PAKISTAN: The systemic abuse of minority girls undermined by law and a retrograde educational curriculum
HRWF (28.03.2025) – On 26 March 2025, three NGOs – CAP/ Liberté de conscience, Human Rights Without Frontiers and Global Human Rights Defence – organized a side-event at the UN in Geneva in the framework of the 58th Session of the Human Rights Council.
The keynote speaker was Mr Jan Figel, former EU Special Envoy on Freedom of Religion or Belief (Slovakia)
The other speakers were
Willy Fautré, director of Human Rights Without Frontiers (Belgium)
Bert-Jan Ruissen, Member of the European Parliament (EU/ Netherlands)
Anwar Mehmood Rehman, Swiss Ahmaddiyya politician (Switzerland)
Inna Chevranova, Executive Director of European Facilitation Platform (Belgium)
The moderator was: Christine Mirre, Director of CAP/ Liberté de conscience (France)
Here is the text of Inna Chevranova’s presentation:
Undermined by law and education, the systemic abuse of minority girls in Pakistan
Excellencies, distinguished delegates, colleagues,
Thank you for the opportunity to speak at this important side event.
I would like to draw your attention to a pressing human rights concern: the forced conversions and marriages of girls from religious minority communities in Pakistan.
This issue cannot be viewed in isolation.
It is deeply linked to systemic discrimination embedded in the country’s legal framework, social structures, and crucially, its education system.
Pakistan’s Constitution, in Article 22, clearly states that no individual attending an educational institution shall be required to receive religious instruction or participate in religious activities not related to their own faith.
Yet, this principle is routinely violated. The introduction of the Single National Curriculum was presented by the government as a means of reducing educational disparities.
In practice, however, it has embedded a singular religious ideology throughout the education system, marginalising non-Muslim students and reinforcing a hierarchy of faith that directly undermines the rights of religious minorities.
These curricular changes do not remain confined to classrooms—they shape public attitudes and normalise exclusion.
Within this environment, young Hindu and Christian girls are particularly vulnerable.
Many are abducted, forcibly converted to Islam, and married off to men sometimes decades older than them.
This is not a phenomenon occurring in the shadows; it happens in full view of institutions that are either unwilling or unable to intervene.
Only last year, in Faisalabad, a ten-year-old Christian girl named Laiba was abducted by a man in his forties and forced into marriage after conversion.
Her family’s search for justice was met not with legal support, but with indifference. In another case, Arzoo Raja, a 13-year-old Christian girl, was forcibly married to a much older man. The court initially upheld the marriage on the grounds of her religious conversion, ignoring her age and the circumstances of her disappearance.
These are not exceptional events; they are the product of a broader culture that accepts the subjugation of minority girls as an unfortunate norm.
This culture is reinforced from an early age through education.

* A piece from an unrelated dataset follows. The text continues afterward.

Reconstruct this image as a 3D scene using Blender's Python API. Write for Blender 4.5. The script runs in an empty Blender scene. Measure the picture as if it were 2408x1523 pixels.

Curricula and textbooks frequently promote religious superiority and gender stereotypes.
Girls are routinely depicted in limited domestic roles, and non-Muslim identities are either ignored or portrayed with suspicion.
This erasure of diversity in educational content not only undermines critical thinking and equality but helps create an environment where forced conversions can be rationalised or ignored.
Where discrimination is taught, persecution often follows. This is not merely a domestic issue.
The European Union has, since 2014, granted Pakistan preferential access to its market under the GSP+ trade arrangement, conditional on the country’s adherence to international human rights conventions.
Yet serious concerns remain as to whether Pakistan intends to meet its obligations.
While trade has grown, progress on human rights—particularly in protecting religious minorities and women—remains minimal.
A rights-based approach to trade must mean more than the signing of conventions. It must translate into institutional reform, accountability, and protection for those most at risk.
The international community, and particularly the European Union as a key trade partner, should not turn away from these issues.
The GSP+ mechanism includes a monitoring process, but monitoring without consequence cannot protect vulnerable communities.
If the EU is serious about its human rights commitments, it must ensure that economic partnerships are not maintained at the expense of human dignity.
What we are witnessing is not only the violation of individual rights, but the failure of a system to uphold the values it claims to represent. Minority girls in Pakistan face threats to their identity, freedom, and security, not only from those who perpetrate these acts directly, but from the structures that allow them to continue unchecked.
Their education, their protection under the law, and their right to live free from coercion are all under threat.
We cannot speak of inclusive development or international partnership if these realities are ignored.
The issue of forced conversions and marriages is emblematic of deeper failures in Pakistan’s education system and legal enforcement.
These are challenges that require more than statements—they require coordinated pressure, transparent evaluation, and the political will to insist on reform.